Rasch noch zwei Fischbrötchen von der Meile. Nebenan werden Schlager von DJ Frank Fahrenheit feilgeboten. Voll ist der Hof, das Intro läuft, schon bald vermag der Abzug von Sonne und Wolken glasklare Sterne ans Firmament zu zaubern und der Pratajev-Aufschlag beginnt. Herrlich, von Frömmigkeit keine Spur wird dichtgedrängt gefeiert, mitgesungen. Schweißumflort rast Pichelstein auf der Gitarre durchs Programm und stellt neue Pirna-Rekorde auf. Makarios beflügelt das Publikum mit gepflegter Ansage, streichelt geflissentlich manche Seele und verleiht Pratajevs Weisen höchst wissenschaftliche Anstriche. Bis zur ersten Pause geht das so, noch rasch einen Bulbash.

 

24 Minuten später folgt der zweite Aufschlag mit dem „Lied vom guten Leben“ und als die Nettospielzeit bereits in die zweite Stunde reicht, platzt am Gitarrenferrari der dicke A-Reifen.
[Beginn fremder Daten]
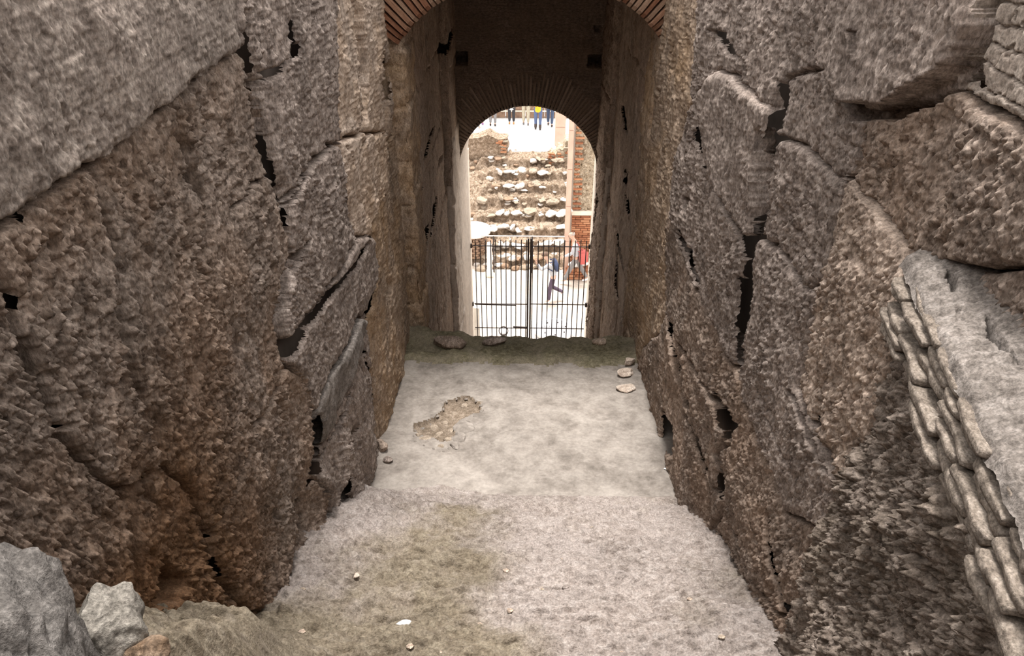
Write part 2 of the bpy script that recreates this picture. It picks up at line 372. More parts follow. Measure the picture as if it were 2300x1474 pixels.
# ------------------------------------------------------------------ trench walls
def ygrid(y0, y1, n, p=0.45):
    t = np.linspace(0, 1, n); return (y0**-p + t*(y1**-p - y0**-p))**(-1/p)
def trench_wall(side, blocks_px, holes_px, cracks_px, parent, W=1.4, seed=1, ncol=640, nrow=690, extra=None, attrs=None):
    ys = ygrid(1.1 if side < 0 else 1.3, 8.7, ncol, 0.8); t = np.linspace(0, 1, nrow)
    top = 0.35 - 0.1*ys; bot = floor_rel(ys) - 0.28
    U = np.repeat(ys[:, None], nrow, 1); V = bot[:, None] + (top-bot)[:, None]*t[None, :]
    P0 = np.stack([np.full(U.shape, side*W), U, V + CZ], -1)
    N = np.zeros(P0.shape); N[..., 0] = -side
    def cv(pts, off=0.0):
        o = []
        for p in pts:
            q = onx(p[0], p[1], side*(W - off)); o.append((q.y, q.z - CZ))
        return o
    bl = []
    for b in blocks_px:
        d = dict(b); d['poly'] = cv(b['px'], b.get('off', 0)); bl.append(d)
    return field(P0, N, U, V, bl, parent, seed, [(cv(p), d, s) for p, d, s in holes_px], [(cv(p), w, d) for p, w, d in cracks_px], groove=0.13, gw=0.017, extra=extra, attrs=attrs, open_joints=True)

def backing(name, side):
    bm = bmesh.new()
    x0, x1 = sorted((side*1.60, side*3.2))
    box_bm(bm, x0, x1, -2.5, 8.75, 0, CZ + 0.45)
    # shoulder that closes the top of the relief
    a, b = sorted((side*1.44, side*1.92))
    box_bm(bm, a, b, -2.5, 8.75, CZ + 0.30, CZ + 0.449)
    o = bm_obj(name, bm, M_BACK); o['kind'] = 'structure'; return o
WL = backing('wall_left', -1); WR = backing('wall_right', 1)
# unseen wall for the storey behind the viewpoint, added to cut sky light
bm = bmesh.new(); box_bm(bm, -3.2, 3.2, -3.2, -2.4, 0, CZ + 2.6)
bmesh.ops.subdivide_edges(bm, edges=bm.edges[:], cuts=12, use_grid_fill=True)
for v_ in bm.verts: v_.co += mn.noise_vector(v_.co*1.3)*0.06
o = bm_obj('wall_back_sky_block', bm, M_BROWN); o['kind'] = 'structure'

def strip(pts, hw):                          # eroded open joint: a band along a polyline, tapering to both ends
    a = []; b = []; n = len(pts)
    for i, p in enumerate(pts):
        q = pts[min(i+1, n-1)]; o = pts[max(i-1, 0)]
        dx, dy = q[0]-o[0], q[1]-o[1]; L = math.hypot(dx, dy) or 1
        w = hw * (0.35 if i in (0, n-1) else 1.0)
        a.append((p[0] - dy/L*w, p[1] + dx/L*w)); b.append((p[0] + dy/L*w, p[1] - dx/L*w))
    return a + b[::-1]
left_blocks = [
 dict(px=[(-400,-300),(540,-300),(541,60),(545,100),(420,190),(330,270),(220,365),(120,430),(0,520),(-400,800)], off=0.035, rough=0.5, mat=M_SMOOTH),
 dict(px=[(215,380),(330,285),(420,205),(545,112),(572,180),(600,300),(640,470),(652,560),(628,680),(640,850),(600,930),(577,957),(556,1030),(525,1120),(478,1204),(440,1100),(375,1041),(346,936),(299,815),(289,768),(262,560),(240,480)], off=-0.01, rough=1.15, mat=M_BROWN),
 dict(px=[(-400,820),(0,535),(120,440),(215,380),(240,480),(262,560),(289,768),(299,815),(346,936),(375,1041),(290,1100),(160,985),(100,830),(50,700),(0,600)], off=0.01, rough=1.25, mat=M_BROWN),
 dict(px=[(-400,400),(0,600),(50,700),(100,830),(160,985),(290,1100),(310,1180),(330,1300),(300,1700),(-400,1700)], off=-0.01, rough=1.4, mat=M_BROWN),
 dict(px=[(290,1100),(375,1041),(440,1100),(478,1204),(500,1290),(580,1380),(560,1700),(300,1700),(330,1300),(310,1180)], off=-0.03, rough=1.4, mat=M_BROWN),
 dict(px=[(640,850),(690,830),(700,900),(715,960),(705,1050),(735,1120),(750,1190),(640,1270),(580,1380),(500,1290),(478,1204),(525,1120),(556,1030),(577,957),(600,930)], off=0.0, rough=1.1, mat=M_BROWN, groove=0.7),
 dict(px=[(545,-300),(640,-300),(648,60),(655,130),(590,180),(565,140),(548,60)], off=0.03, rough=0.8, mat=M_GREY),
 dict(px=[(595,185),(660,130),(652,60),(645,-300),(752,-300),(758,50),(762,250),(768,310),(680,390),(652,440),(640,465),(605,300)], off=0.0, rough=0.9, mat=M_GREY),
 dict(px=[(652,445),(685,395),(768,315),(785,450),(800,530),(740,640),(655,760),(645,740),(655,560)], off=0.015, rough=0.95, mat=M_GREY),
 dict(px=[(815,535),(842,560),(848,610),(812,690),(770,790),(735,860),(712,940),(700,890),(665,790),(745,655)], off=0.03, rough=0.6, mat=M_GREY),
 dict(px=[(755,-300),(808,-300),(812,100),(818,290),(772,312),(764,200),(758,50)], off=-0.02, rough=0.75, mat=M_PALE),
 dict(px=[(812,-300),(895,-300),(900,80),(885,200),(880,300),(822,300),(816,100)], off=-0.005, rough=0.75, mat=M_PALE),
 dict(px=[(772,318),(820,300),(880,300),(884,420),(835,500),(802,530),(786,450)], off=0.0, rough=0.75, mat=M_PALE),
 dict(px=[(835,505),(886,420),(930,300),(930,770),(905,860),(855,985),(835,900),(828,735),(850,610),(842,560)], off=-0.015, rough=0.7, mat=M_OCHRE),
 dict(px=[(816,728),(798,758),(735,868),(703,952),(735,994),(758,968),(790,831),(822,760)], off=0.05, rough=0.15, mat=M_LEDGE, label='smooth grey plaster slab', tilt=(0.05,0.0)),
 dict(px=[(826,745),(838,900),(852,990),(838,1110),(765,1190),(745,1120),(722,1050),(760,975),(792,835)], off=0.02, rough=0.7, mat=M_GREY),
]
left_holes = [
 ([(582,165),(640,140),(638,165),(600,190)], 0.20, 0.02),
 ([(655,100),(678,95),(680,125),(655,140)], 0.12, 0.02),
 ([(428,165),(440,195),(420,195)], 0.10, 0.02),
 ([(60,470),(80,460),(70,510),(45,510)], 0.14, 0.02),
 ([(125,405),(150,400),(150,430),(130,428)], 0.10, 0.02),
 ([(642,770),(665,745),(690,745),(670,790),(645,810)], 0.22, 0.025),
 ([(703,965),(728,1000),(722,1060),(708,1080)], 0.25, 0.03),
 ([(770,1110),(790,1130),(760,1175),(755,1150)], 0.18, 0.02),
 ([(683,1120),(695,1115),(690,1150),(680,1150)], 0.14, 0.015),
 ([(800,770),(815,740),(822,790),(806,800)], 0.16, 0.015),
 ([(160,965),(185,960),(165,990),(150,985)], 0.12, 0.02),
 ([(355,1070),(370,1065),(350,1095)], 0.12, 0.015),
 ([(655,575),(700,540),(690,560),(662,610)], 0.07, 0.02),
 ([(735,320),(755,318),(748,335)], 0.10, 0.015),
 ([(480,1185),(495,1195),(482,1215)], 0.14, 0.015),
 ([(30,650),(60,660),(75,700),(50,690)], 0.12, 0.02),
 ([(310,1150),(330,1210),(340,1260),(322,1230)], 0.14, 0.02),
 ([(395,1260),(450,1300),(420,1350),(370,1380)], 0.11, 0.04),
 ([(880,600),(892,640),(884,700),(872,660)], 0.10, 0.02),
 ([(870,120),(895,150),(890,230),(872,200)], 0.12, 0.03),
]
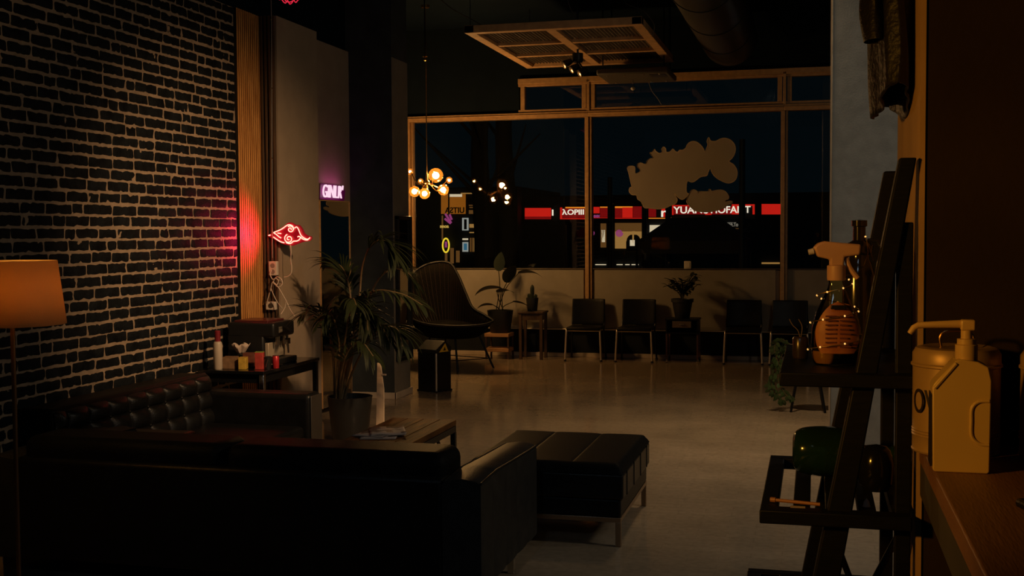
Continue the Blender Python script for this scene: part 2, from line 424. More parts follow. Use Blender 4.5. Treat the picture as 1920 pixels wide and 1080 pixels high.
# ------------------------------------------------------------------ lamps: chandelier, floor lamp, neon
BULB = emit_mat('bulb_warm', (1.0, .64, .29), 640)
BRASS = mat('brass', (.75, .42, .14), .25, metal=1.0)
CC = Vector((-4.47, 13.2, 2.16))
ch = thing('chandelier', 'branching brass chandelier with glowing glass globes by the window', 'chandelier', CC)
globes = [(817, 329, .088, .10), (777, 359, .066, -.12), (796, 363, .064, -.25), (831, 356, .068, .12), (769, 322, .04, .25), (789, 340, .035, .32), (842, 338, .04, .30)]
mb = MB().tube([(0, 0, .13), (0, 0, ZC-CC.z-.01)], .006, 8).lathe([(.05, -.03), (.05, 0)], 16, (0, 0, ZC-CC.z-.001)); mb.build('rod', BRASS, ch)
mb = MB().sphere((0, 0, .05), .035, 12, 8).tube([(0, 0, -.02), (0, 0, .15)], .014, 8)
for px, py, gr, dy in globes:
    g = atY(px, py, CC.y+dy)-CC
    a = g.normalized(); st_ = Vector((g.x*.1, g.y*.1, .05)); mid = Vector((g.x*.55, g.y*.55, g.z*.35-.03))
    mb.tube(catmull([(0, 0, .06), st_, mid, g-a*gr*.9], 5), .007, 6)
    mb.tube([g-a*gr*.98, g-a*gr*.6], .016, 8)
mb.build('arms', BRASS, ch)
for i, (px, py, gr, dy) in enumerate(globes):
    g = atY(px, py, CC.y+dy)-CC
    sh = MB().sphere(g, gr, 20, 12).build('globe', GLOBE, ch)
    b = MB().sphere(g, gr*.44 if i < 4 else gr*.34, 14, 10).build('bulb', BULB, sh)

SHADE = mat('lamp_shade', (.62, .42, .20), .85, var=.06, vscale=3, bump=.15, bscale=200)
_n = SHADE.node_tree; _t = _n.nodes.new('ShaderNodeBsdfTranslucent'); _t.inputs[0].default_value = (.62, .38, .14, 1)
_x = _n.nodes.new('ShaderNodeMixShader'); _x.inputs[0].default_value = .42
_n.links.new(_n.nodes['Principled BSDF'].outputs[0], _x.inputs[1]); _n.links.new(_t.outputs[0], _x.inputs[2]); _n.links.new(_x.outputs[0], _n.nodes['Material Output'].inputs[0])
fl = thing('floor_lamp', 'lit floor lamp with amber drum shade in front of the brick wall', 'lamp', (-3.262, 4.2, 0))
mb = MB().lathe([(.213, 1.232), (.181, 1.50)], 48)
mb.f = [f for f in mb.f if len(f) == 4]
mb.build('lamp_shade', SHADE, fl, solid=.004)
MB().lathe([(.15, 0), (.15, .02), (.03, .03)], 32).build('base', BLACKMETAL, fl)
MB().tube([(0, 0, .02), (0, 0, 1.40)], .010, 10).build('pole', mat('pole_bronze', (.20, .11, .05), .35, metal=.8), fl)
mb = MB()
for k in range(3):
    a = 2*PI*k/3+.6; mb.tube([(0, 0, 1.46), (.182*math.cos(a), .182*math.sin(a), 1.488)], .0025, 6)
mb.tube([(0, 0, 1.36), (0, 0, 1.47)], .012, 8); mb.build('spider', BLACKMETAL, fl)
MB().sphere((0, 0, 1.40), .032, 14, 10, 1.2).build('bulb', emit_mat('bulb_amber', (1.0, .50, .10), 125), fl)

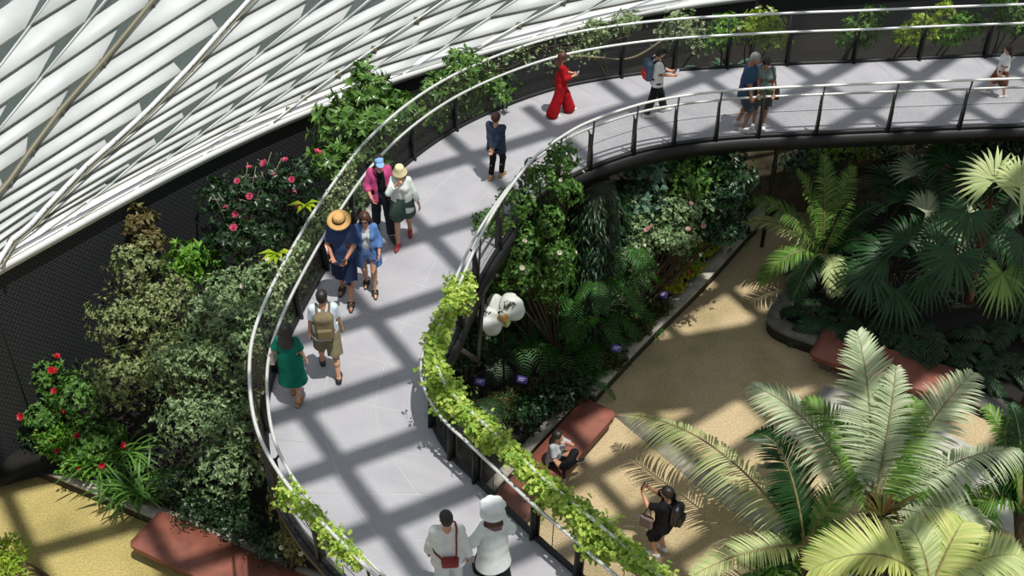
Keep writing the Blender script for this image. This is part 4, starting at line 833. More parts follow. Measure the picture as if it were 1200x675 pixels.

Pichelstein taumelt in den letzten toten Katzenton hinein, ab der Herzratte muss das Back-up-Erlenholz ran. „Gar nicht so leicht, eine frisch besaitete dicke E- oder A-Seite unwillentlich zu zerstören“, sagen Fachmänner vom Feldrand über derlei besondere Vorkommnisse. Nun, irgendwann ist der Zugabenblock erreicht, führt eine letzte tosende Schnapsbar zur alten Erkenntnis. Sie lautet: Sind die Stimmen zersungen, pfeift’s aus allen Lungen, oh ja, mein Freund, dann ist der Abend gelungen.